Garner Cleveland: Sports

Q&A: Clayton native Chris Archer looks back on a memorable run with the Rays

Tampa Bay pitcher and Clayton native Chris Archer addresses the crowd at a park dedication in Clayton on Nov. 3.
Tampa Bay pitcher and Clayton native Chris Archer addresses the crowd at a park dedication in Clayton on Nov. 3. DEAN STRICKLAND

Clayton native Chris Archer recently completed his second season in the major leagues with the Tampa Bay Rays.

The 6-foot-3 right-handed pitcher went 9-7 with the Rays, making 23 starts during the regular season. He pitched two complete game shutouts, including one at Yankee Stadium against the Yankees. In the division series, He made two relief appearances, giving up one hit and striking out two.

He was back in his hometown recently helping at the dedication of East Clayton Community Park. Archer spoke with correspondent Mike Potter about the 2013 season and what’s to come.

Q. What do you enjoy most about coming home to Clayton?

A. A lot of things. Seeing my family (parents Ron and Donna Archer), my high school JV coach Ron Walker and my best friend Drew Hardee, who was a high school shortstop. I always looked up to him as like an older brother figure. I wasn’t making some of the best decisions early on in high school, and he helped keep me out of trouble.

Q. Will your off-season schedule be much different now that you’ll probably be on the big-league active roster?

A. It doesn’t at all.

Q. What pitches do you need to improve the most?

A. I’m working on solidifying my fastball command, always. It’s hit 99 on a gun and I’ve made a lot of leaps and bounds with it. I’m also trying to develop my changeup so I can use it more often, and keeping my slider sharp. Really, I’m working on everything constantly.

Q. How much different is pitching in the playoffs than the regular season?

A. It is different, but it’s just intensified. It’s intense when you’re pitching a regular-season game, but it’s more intense in the playoffs. You can let it overwhelm you and crumble, or you can thrive off of it, enhance yourself and elevate your game. Not in every situation, but overall looking back at any situation I’ve had in baseball or in life, usually the tougher the circumstances the more I prevail.

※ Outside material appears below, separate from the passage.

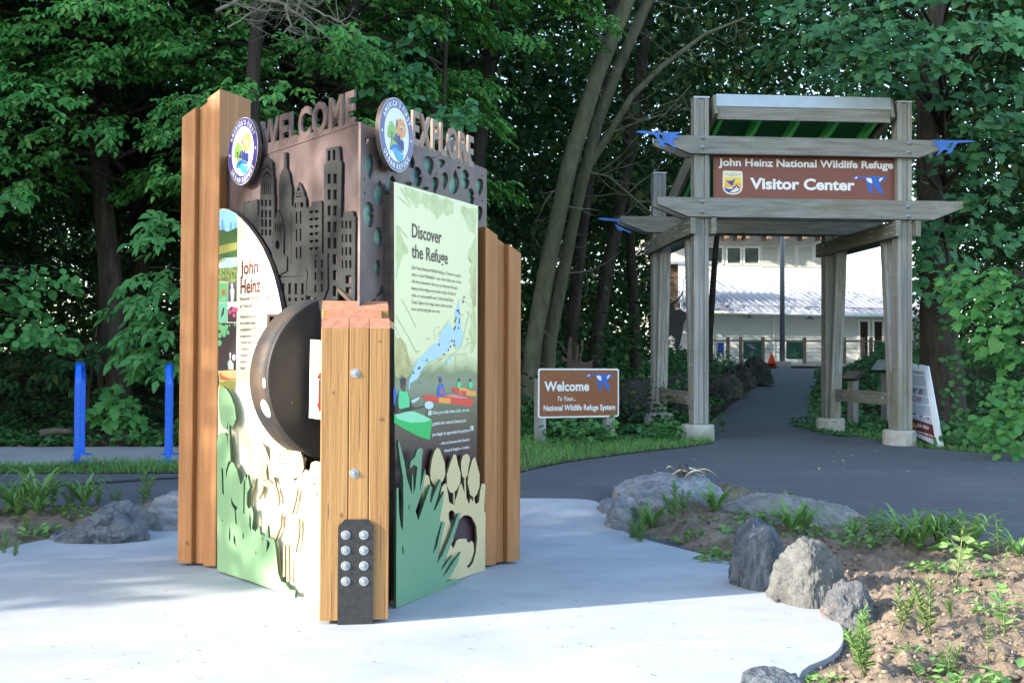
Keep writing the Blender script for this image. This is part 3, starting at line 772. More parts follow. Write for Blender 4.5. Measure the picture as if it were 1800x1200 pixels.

Q. So you don’t feel anything different when just about everybody in the baseball world is watching?

A. Not really. It’s a job, and I’ve prepared myself fully for my whole life to do it. I guess it’s like when (a reporter) interviews somebody he really wants to interview. You’re not nervous. You want that. And it’s the same with me. I want to be in that situation. I want to be in the limelight performing. You want to be in those situations because they’re so few and far between.

Q. Which batters do you fear most and why?

A. (Boston’s) Jacoby Ellsbury (3-for-4, .833 on-base percentage against Archer in 2013) and (the Angels’) Mike Trout (5-for-7) have always been tough on me. And of course David Ortiz (2-for-5, 3 RBIs) is always hard. Everybody in the big leagues is a battle, but Ellsbury and Trout for sure. They always get hits off me and I haven’t really figured out why.

Q. You were 3-0 against the New York Yankees, and Robinson Cano was 0-for-9 against you. How do you use prior success to make your game plans?

A. Just constantly studying video and remembering how they got out and how they got themselves out. There’s a lot of physical preparation, but of course a lot of mental preparation as well.

Q. What was it like being in Yankee Stadium on Mariano Rivera Tribute Day?

A. I didn’t talk to him in depth, but I told him ‘Thank you’ for everything he’s done for the game. It was memorable, because I always looked up to him growing up – not because of his awards but because of his demeanor and his humility. Just overall, he’s special and different. And he was the only one still wearing No. 42 after (Major League Baseball) retired Jackie Robinson’s number. They said he could wear it as long as he played, and he was a perfect representative of that number.

Q. What is your most memorable road venue and why?

A. I’d have to say Yankee Stadium. It’s like a cathedral when you walk in. It’s like, ‘Wow! Is this place real?’ And it’s completely new and updated.

Q. So was your most memorable outing there?

A. Yes. I threw a shutout (a two-hitter on July 27) on the biggest stage in baseball (Yankee Stadium). There are 40,000 people wanting you to not do well, and you can silence the whole crowd if you really do well.

Q. What are you most looking forward to for next season?

A. Just building off things I did last year, continuing to get better. Hoping to help the Rays get back into the playoffs and get deeper into the playoffs.